Exercise prompt ▸ Copy the data exactly as it appears, and do not include any pictures.

(Scripts that build scenes)
····················

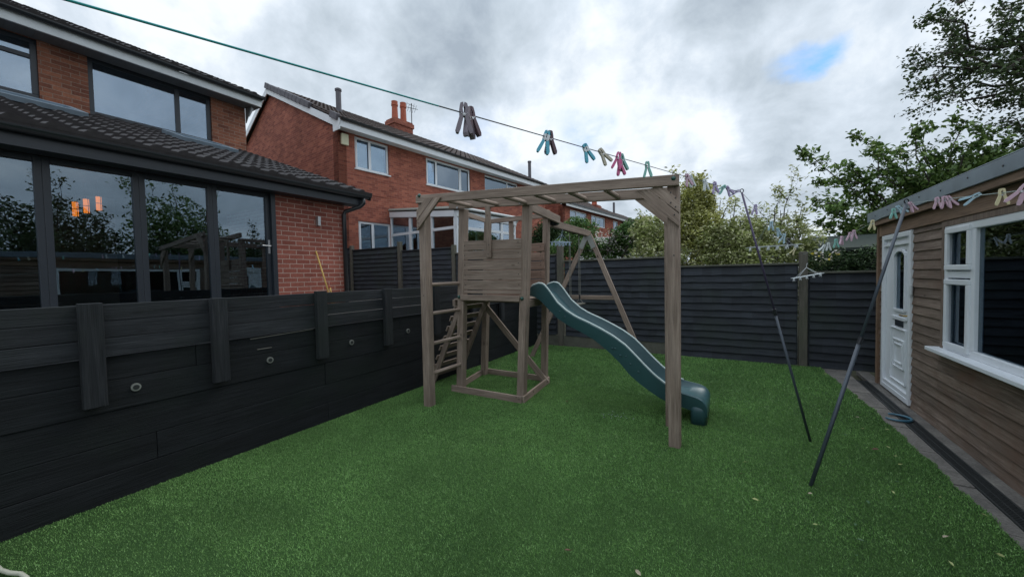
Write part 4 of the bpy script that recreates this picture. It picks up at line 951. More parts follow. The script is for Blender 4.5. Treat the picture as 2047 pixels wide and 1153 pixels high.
M['lineP'] = plain('faded_clothes_line', (.30, .36, .34), .6)
M['lineD'] = plain('dark_clothes_line', (.03, .05, .055), .6)
BACKP = L0_ - dirL * 1.6
def sagline(a, b, sag, n_=14): return [a.lerp(b, k / n_) - V((0, 0, 4 * sag * (k / n_) * (1 - k / n_))) for k in range(n_ + 1)]
near_pt = at(900, 222.5, 1.17)
mb = MB(False); mb.tube([BACKP, L0_, L0_.lerp(T1, .16)], .0022, 8); mb.tube([L0_.lerp(T1, .16), T1], .0019, 8, mi=1); mb.tube(sagline(T1, HK, .02), .0018, 6, mi=1)
ln = mb.build('washing_line', [M['line'], M['lineD']]); tag(ln, 'teal washing line crossing the sky from top left to the far prop', 'washing line')
TR = at(2060, 379, 1.6); ext_ = T2 + (TR - T2) * 2.2
mb = MB(False); l2 = sagline(HK, T2, .035); mb.tube(l2, .002, 6); mb.tube([T2, ext_], .0022, 6)
ln = mb.build('washing_line', M['lineP']); tag(ln, 'pale washing line from the back fence post over the grey prop to the right', 'washing line')
PEG = {}
def peg_mat(k, cc): M[k] = plain(k, cc, .45, var=.08); return M[k]
PC = {'mauve grey': (.20, .17, .20), 'dark mauve': (.12, .07, .085), 'blue and white': (.10, .42, .55), 'cream': (.50, .46, .36), 'pink': (.62, .13, .30), 'mint': (.22, .48, .42), 'lilac': (.38, .32, .50),
      'pale pink': (.56, .38, .46), 'yellow': (.60, .54, .32), 'pale blue': (.36, .52, .60), 'white': (.66, .70, .70), 'black': (.02, .02, .025)}
def make_peg(colr):
    r_ = bpy.data.objects.new('clothes_peg', None); col.objects.link(r_); mt = peg_mat(colr.replace(' ', '_') + '_peg', PC[colr])
    tipm = M['white'] if colr == 'blue and white' else mt
    for sg in (-1, 1):
        mb = MB(False); a = []     # arm outline in xz, length ~.085: jaws up, splayed legs down
        oc = [(sg * .002, .024), (sg * .010, .021), (sg * .0125, .006), (sg * .0125, -.014), (sg * .021, -.040), (sg * .0255, -.056), (sg * .0235, -.0655), (sg * .0165, -.067), (sg * .0115, -.056), (sg * .0035, -.026), (sg * .002, -.008), (sg * .0042, .006), (sg * .001, .013)]
        mb.prism([(x, -.0075, z) for x, z in oc], (0, .015, 0)); o_ = mb.build('arm', mt, None, bevel=.0025); o_.parent = r_
        if colr == 'blue and white':
            mb = MB(False); mb.prism([(sg * .0128, -.0082, -.012), (sg * .0045, -.0082, -.020), (sg * .0015, -.0082, .008), (sg * .0128, -.0082, .006)], (0, .0164, 0)); q = mb.build('jaw', M['white'], None); q.parent = o_
    mb = MB(False); mb.tube([(0, -.008, -.012), (0, .008, -.012)], .0045, 8); mb.tube([(-.011, -.007, -.008), (0, -.0075, -.014), (.011, -.007, -.008)], .0012, 5); o_ = mb.build('spring', M['steel'], None); o_.parent = r_
    return r_
def seg_point(a, b, px_):
    lo, hi = 0.0, 1.0
    def pj(q):
        d = q - V((0, 0, CAM_H)); return 1023.5 + F_PX * d.dot(cr) / d.dot(_f)
    sg = 1 if pj(b) > pj(a) else -1
    for _ in range(40):
        m_ = (lo + hi) / 2
        if (pj(a.lerp(b, m_)) - px_) * sg < 0: lo = m_
        else: hi = m_
    return a.lerp(b, lo)
def on_poly(pl, px_):
    for a, b in zip(pl, pl[1:]):
        q = seg_point(a, b, px_); d = q - V((0, 0, CAM_H)); x = 1023.5 + F_PX * d.dot(cr) / d.dot(_f)
        if abs(x - px_) < 1.5: return q
    return seg_point(pl[0], pl[-1], px_)
S1 = [L0_, T1]; S2 = sagline(T1, HK, .02); S3 = l2; S4 = [T2, ext_]
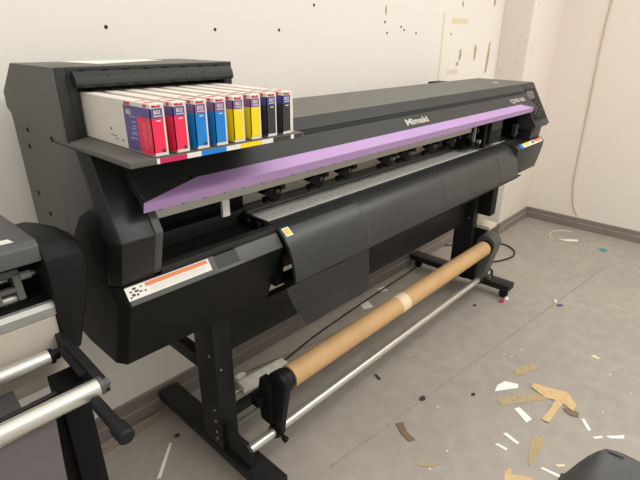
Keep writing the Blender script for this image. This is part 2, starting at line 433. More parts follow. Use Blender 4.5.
# purple stripe: two facets, slanted at both ends
def facet(pts, t, nrm):
    n = Vector(nrm).normalized(); A = [Vector(p)+n*.0003 for p in pts]; B = [Vector(p)+n*t for p in pts]
    return [tuple(a) for a in A], [tuple(c) for c in B]
up_n = (0, -(1.172-1.150), (.957-.928)); lo_n = (0, -(1.150-1.127), -(.934-.928))
st = MB(); st.loft(facet([(.446,.9275,1.1497),(2.665,.9275,1.1497),(2.55,.957,1.172),(.60,.957,1.172)], .0015, up_n))
st.loft(facet([(.446,.934,1.127),(2.665,.934,1.127),(2.665,.9275,1.1503),(.446,.9275,1.1503)], .0015, lo_n))
st.build('purple_stripe', 'purple_up', hood)
fu = Vector((0, .043, .0415)); fn = Vector((0,-.0415,.043)).normalized()
def hood_face(x, t):  # point on the sloping front face, t metres up from its lower edge
    return Vector((x, .957, 1.172)) + fu.normalized()*t + fn*.0002
text('logo', 'Mimaki', .038, hood_face(1.516, .017), (1,0,0), fu, 'silver_print', hood, .0012, .0009, 1.42, .12)
text('model_name', 'CJV30-160', .032, hood_face(2.468, .017), (1,0,0), fu, 'silver_print', hood, .0008, .0009, 1.27)
MB().cyl(tuple(hood_face(.585,.003)-fn*.001), tuple(hood_face(.585,.003)+fn*.001), .004, 10).build('screw', 'black', hood)
MB().box(2.45, 2.56, 1.386, 1.45, 1.225, 1.262).build('rear_latch', 'black', PR)
MB().box(2.66, 2.69, 1.15, 1.17, 1.2605, 1.2628).build('chipped_spot', 'white_label', hood)

# carriage rail with holes, beam, rollers, platen ------------------
rl = MB().box(.50, 2.10, .992, 1.004, 1.083, 1.150).build('rail_cover', 'steel_dull', PR, bevel=.001)
b = MB()
x = .515
while x < 2.08: b.cyl((x,.9925,1.107), (x,.9905,1.107), .0045, 10); x += .062
b.build_each('screw', 'black', rl)
MB().box(.90, 2.72, 1.195, 1.215, .970, 1.11).build('gantry_beam', 'beige_metal', PR, bevel=.001)
MB().box(.90, 2.72, 1.192, 1.215, .940, .970).build('gantry_foot', 'black', PR)
MB().box(.718, .742, 1.03, 1.04, 1.02, 1.083).build('steel_tab', 'alu', PR, bevel=.001)
pb = MB().box(.87, 2.62, 1.032, 1.19, .93, .966).build('platen', 'alu', PR, bevel=.001)
b = MB()
for y0, y1, z in ((1.10,1.112,.972),(1.122,1.142,.975),(1.152,1.188,.970)): b.box(.875, 2.62, y0, y1, .966, z)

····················

Answer to the exercise ▸
Write part 4 of the bpy script that recreates this picture. It picks up at line 951. More parts follow. The script is for Blender 4.5. Treat the picture as 2047 pixels wide and 1153 pixels high.
M['lineP'] = plain('faded_clothes_line', (.30, .36, .34), .6)
M['lineD'] = plain('dark_clothes_line', (.03, .05, .055), .6)
BACKP = L0_ - dirL * 1.6
def sagline(a, b, sag, n_=14): return [a.lerp(b, k / n_) - V((0, 0, 4 * sag * (k / n_) * (1 - k / n_))) for k in range(n_ + 1)]
near_pt = at(900, 222.5, 1.17)
mb = MB(False); mb.tube([BACKP, L0_, L0_.lerp(T1, .16)], .0022, 8); mb.tube([L0_.lerp(T1, .16), T1], .0019, 8, mi=1); mb.tube(sagline(T1, HK, .02), .0018, 6, mi=1)
ln = mb.build('washing_line', [M['line'], M['lineD']]); tag(ln, 'teal washing line crossing the sky from top left to the far prop', 'washing line')
TR = at(2060, 379, 1.6); ext_ = T2 + (TR - T2) * 2.2
mb = MB(False); l2 = sagline(HK, T2, .035); mb.tube(l2, .002, 6); mb.tube([T2, ext_], .0022, 6)
ln = mb.build('washing_line', M['lineP']); tag(ln, 'pale washing line from the back fence post over the grey prop to the right', 'washing line')
PEG = {}
def peg_mat(k, cc): M[k] = plain(k, cc, .45, var=.08); return M[k]
PC = {'mauve grey': (.20, .17, .20), 'dark mauve': (.12, .07, .085), 'blue and white': (.10, .42, .55), 'cream': (.50, .46, .36), 'pink': (.62, .13, .30), 'mint': (.22, .48, .42), 'lilac': (.38, .32, .50),
      'pale pink': (.56, .38, .46), 'yellow': (.60, .54, .32), 'pale blue': (.36, .52, .60), 'white': (.66, .70, .70), 'black': (.02, .02, .025)}
def make_peg(colr):
    r_ = bpy.data.objects.new('clothes_peg', None); col.objects.link(r_); mt = peg_mat(colr.replace(' ', '_') + '_peg', PC[colr])
    tipm = M['white'] if colr == 'blue and white' else mt
    for sg in (-1, 1):
        mb = MB(False); a = []     # arm outline in xz, length ~.085: jaws up, splayed legs down
        oc = [(sg * .002, .024), (sg * .010, .021), (sg * .0125, .006), (sg * .0125, -.014), (sg * .021, -.040), (sg * .0255, -.056), (sg * .0235, -.0655), (sg * .0165, -.067), (sg * .0115, -.056), (sg * .0035, -.026), (sg * .002, -.008), (sg * .0042, .006), (sg * .001, .013)]
        mb.prism([(x, -.0075, z) for x, z in oc], (0, .015, 0)); o_ = mb.build('arm', mt, None, bevel=.0025); o_.parent = r_
        if colr == 'blue and white':
            mb = MB(False); mb.prism([(sg * .0128, -.0082, -.012), (sg * .0045, -.0082, -.020), (sg * .0015, -.0082, .008), (sg * .0128, -.0082, .006)], (0, .0164, 0)); q = mb.build('jaw', M['white'], None); q.parent = o_
    mb = MB(False); mb.tube([(0, -.008, -.012), (0, .008, -.012)], .0045, 8); mb.tube([(-.011, -.007, -.008), (0, -.0075, -.014), (.011, -.007, -.008)], .0012, 5); o_ = mb.build('spring', M['steel'], None); o_.parent = r_
    return r_
def seg_point(a, b, px_):
    lo, hi = 0.0, 1.0
    def pj(q):
        d = q - V((0, 0, CAM_H)); return 1023.5 + F_PX * d.dot(cr) / d.dot(_f)
    sg = 1 if pj(b) > pj(a) else -1
    for _ in range(40):
        m_ = (lo + hi) / 2
        if (pj(a.lerp(b, m_)) - px_) * sg < 0: lo = m_
        else: hi = m_
    return a.lerp(b, lo)
def on_poly(pl, px_):
    for a, b in zip(pl, pl[1:]):
        q = seg_point(a, b, px_); d = q - V((0, 0, CAM_H)); x = 1023.5 + F_PX * d.dot(cr) / d.dot(_f)
        if abs(x - px_) < 1.5: return q
    return seg_point(pl[0], pl[-1], px_)
S1 = [L0_, T1]; S2 = sagline(T1, HK, .02); S3 = l2; S4 = [T2, ext_]
Keep writing the Blender script for this image. This is part 2, starting at line 433. More parts follow. Use Blender 4.5.
# purple stripe: two facets, slanted at both ends
def facet(pts, t, nrm):
    n = Vector(nrm).normalized(); A = [Vector(p)+n*.0003 for p in pts]; B = [Vector(p)+n*t for p in pts]
    return [tuple(a) for a in A], [tuple(c) for c in B]
up_n = (0, -(1.172-1.150), (.957-.928)); lo_n = (0, -(1.150-1.127), -(.934-.928))
st = MB(); st.loft(facet([(.446,.9275,1.1497),(2.665,.9275,1.1497),(2.55,.957,1.172),(.60,.957,1.172)], .0015, up_n))
st.loft(facet([(.446,.934,1.127),(2.665,.934,1.127),(2.665,.9275,1.1503),(.446,.9275,1.1503)], .0015, lo_n))
st.build('purple_stripe', 'purple_up', hood)
fu = Vector((0, .043, .0415)); fn = Vector((0,-.0415,.043)).normalized()
def hood_face(x, t):  # point on the sloping front face, t metres up from its lower edge
    return Vector((x, .957, 1.172)) + fu.normalized()*t + fn*.0002
text('logo', 'Mimaki', .038, hood_face(1.516, .017), (1,0,0), fu, 'silver_print', hood, .0012, .0009, 1.42, .12)
text('model_name', 'CJV30-160', .032, hood_face(2.468, .017), (1,0,0), fu, 'silver_print', hood, .0008, .0009, 1.27)
MB().cyl(tuple(hood_face(.585,.003)-fn*.001), tuple(hood_face(.585,.003)+fn*.001), .004, 10).build('screw', 'black', hood)
MB().box(2.45, 2.56, 1.386, 1.45, 1.225, 1.262).build('rear_latch', 'black', PR)
MB().box(2.66, 2.69, 1.15, 1.17, 1.2605, 1.2628).build('chipped_spot', 'white_label', hood)

# carriage rail with holes, beam, rollers, platen ------------------
rl = MB().box(.50, 2.10, .992, 1.004, 1.083, 1.150).build('rail_cover', 'steel_dull', PR, bevel=.001)
b = MB()
x = .515
while x < 2.08: b.cyl((x,.9925,1.107), (x,.9905,1.107), .0045, 10); x += .062
b.build_each('screw', 'black', rl)
MB().box(.90, 2.72, 1.195, 1.215, .970, 1.11).build('gantry_beam', 'beige_metal', PR, bevel=.001)
MB().box(.90, 2.72, 1.192, 1.215, .940, .970).build('gantry_foot', 'black', PR)
MB().box(.718, .742, 1.03, 1.04, 1.02, 1.083).build('steel_tab', 'alu', PR, bevel=.001)
pb = MB().box(.87, 2.62, 1.032, 1.19, .93, .966).build('platen', 'alu', PR, bevel=.001)
b = MB()
for y0, y1, z in ((1.10,1.112,.972),(1.122,1.142,.975),(1.152,1.188,.970)): b.box(.875, 2.62, y0, y1, .966, z)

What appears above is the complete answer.